● Source material:
+++

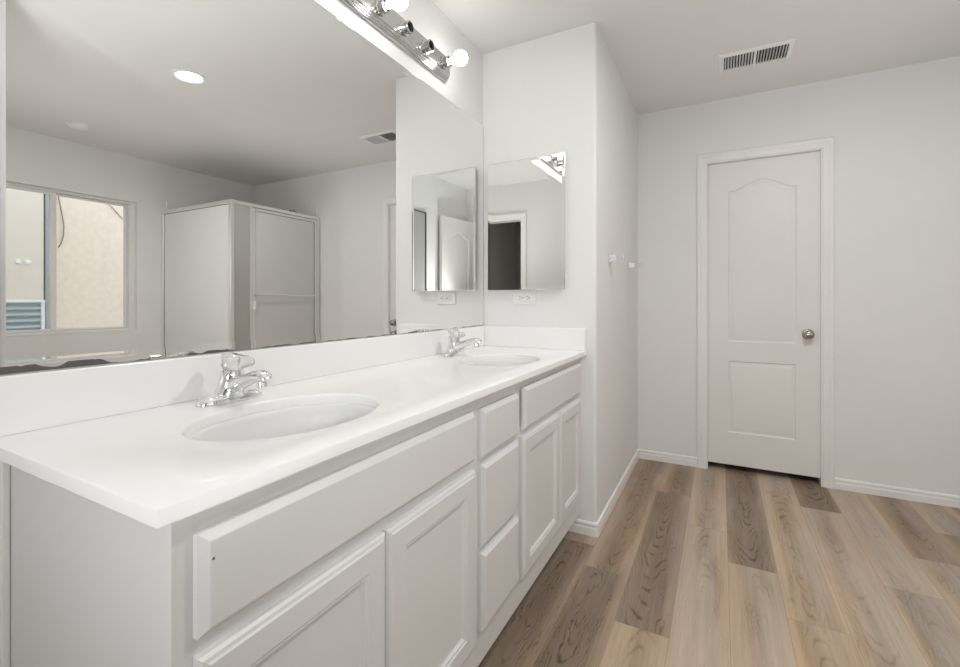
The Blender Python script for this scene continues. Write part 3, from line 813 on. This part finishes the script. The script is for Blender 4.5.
bm = BM(); box(bm, PX - .003, PX + .003, PY + .016, YD, .136, ST - .028); g = build('fixed_glass', bm, M_tint, sh); g['label'] = 'narrow darker tinted glass'
bm = BM(); da, db, dz0, dz1 = YD + .024, YB - .046, .142, ST - .036
for a in ((da, da + .030, dz0, dz1), (db - .026, db, dz0, dz1), (da + .030, db - .026, dz0, dz0 + .028), (da + .030, db - .026, dz1 - .022, dz1)):
    box(bm, PX - .011, PX + .011, *a, .003)
dr = build('shower_door', bm, M_alum, sh)
bm = BM(); box(bm, PX - .003, PX + .003, da + .028, db - .024, dz0 + .026, dz1 - .020); g = build('door_glass', bm, M_frostd, dr); g['label'] = 'grey frosted door glass'
def gasket(bm, ax, a0, a1, at, z0, z1, w=.005):
    for q in ((a0, a0 + w, z0, z1), (a1 - w, a1, z0, z1), (a0, a1, z0, z0 + w), (a0, a1, z1 - w, z1)):
        if ax == 'y': box(bm, at - .0045, at + .0045, *q)
        else: box(bm, q[0], q[1], at - .0045, at + .0045, q[2], q[3])
bm = BM(); gasket(bm, 'y', da + .029, db - .025, PX, dz0 + .027, dz1 - .021); build('door_gasket', bm, M_slot, dr)
bm = BM(); gasket(bm, 'x', PX + .017, XO - .031, PY, .139, ST - .033); build('side_gasket', bm, M_slot, sh)
bm = BM(); tube(bm, [(PX - .012, da + .02, 1.172), (PX - .050, da + .02, 1.172), (PX - .056, da + .026, 1.172), (PX - .056, db - .026, 1.172), (PX - .050, db - .02, 1.172), (PX - .012, db - .02, 1.172)], .0085, 10)
build('towel_rail', bm, M_alum, dr, smooth=50)
bm = BM(); box(bm, PX - .034, PX - .0115, da + .003, da + .026, 1.04, 1.12, .004); build('pull_handle', bm, M_plastic, dr)
bm = BM(); hx = PX + .315
tube(bm, [(hx, YB - .012, 2.055), (hx, YB - .06, 2.075), (hx, YB - .11, 2.068), (hx, YB - .135, 2.050)], .010, 10)
lathe(bm, (hx, YB - .135, 2.055), (0, -.5, -1), [(0, .0), (0, .012), (.03, .028), (.05, .034), (.055, .03), (.056, 0)], 20)
build('shower_head', bm, M_chromeb, sh, smooth=45)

+++

● Goal:
Print the whole listing above once more, word for word, without its pictures.

● Task output:
The Blender Python script for this scene continues. Write part 3, from line 813 on. This part finishes the script. The script is for Blender 4.5.
bm = BM(); box(bm, PX - .003, PX + .003, PY + .016, YD, .136, ST - .028); g = build('fixed_glass', bm, M_tint, sh); g['label'] = 'narrow darker tinted glass'
bm = BM(); da, db, dz0, dz1 = YD + .024, YB - .046, .142, ST - .036
for a in ((da, da + .030, dz0, dz1), (db - .026, db, dz0, dz1), (da + .030, db - .026, dz0, dz0 + .028), (da + .030, db - .026, dz1 - .022, dz1)):
    box(bm, PX - .011, PX + .011, *a, .003)
dr = build('shower_door', bm, M_alum, sh)
bm = BM(); box(bm, PX - .003, PX + .003, da + .028, db - .024, dz0 + .026, dz1 - .020); g = build('door_glass', bm, M_frostd, dr); g['label'] = 'grey frosted door glass'
def gasket(bm, ax, a0, a1, at, z0, z1, w=.005):
    for q in ((a0, a0 + w, z0, z1), (a1 - w, a1, z0, z1), (a0, a1, z0, z0 + w), (a0, a1, z1 - w, z1)):
        if ax == 'y': box(bm, at - .0045, at + .0045, *q)
        else: box(bm, q[0], q[1], at - .0045, at + .0045, q[2], q[3])
bm = BM(); gasket(bm, 'y', da + .029, db - .025, PX, dz0 + .027, dz1 - .021); build('door_gasket', bm, M_slot, dr)
bm = BM(); gasket(bm, 'x', PX + .017, XO - .031, PY, .139, ST - .033); build('side_gasket', bm, M_slot, sh)
bm = BM(); tube(bm, [(PX - .012, da + .02, 1.172), (PX - .050, da + .02, 1.172), (PX - .056, da + .026, 1.172), (PX - .056, db - .026, 1.172), (PX - .050, db - .02, 1.172), (PX - .012, db - .02, 1.172)], .0085, 10)
build('towel_rail', bm, M_alum, dr, smooth=50)
bm = BM(); box(bm, PX - .034, PX - .0115, da + .003, da + .026, 1.04, 1.12, .004); build('pull_handle', bm, M_plastic, dr)
bm = BM(); hx = PX + .315
tube(bm, [(hx, YB - .012, 2.055), (hx, YB - .06, 2.075), (hx, YB - .11, 2.068), (hx, YB - .135, 2.050)], .010, 10)
lathe(bm, (hx, YB - .135, 2.055), (0, -.5, -1), [(0, .0), (0, .012), (.03, .028), (.05, .034), (.055, .03), (.056, 0)], 20)
build('shower_head', bm, M_chromeb, sh, smooth=45)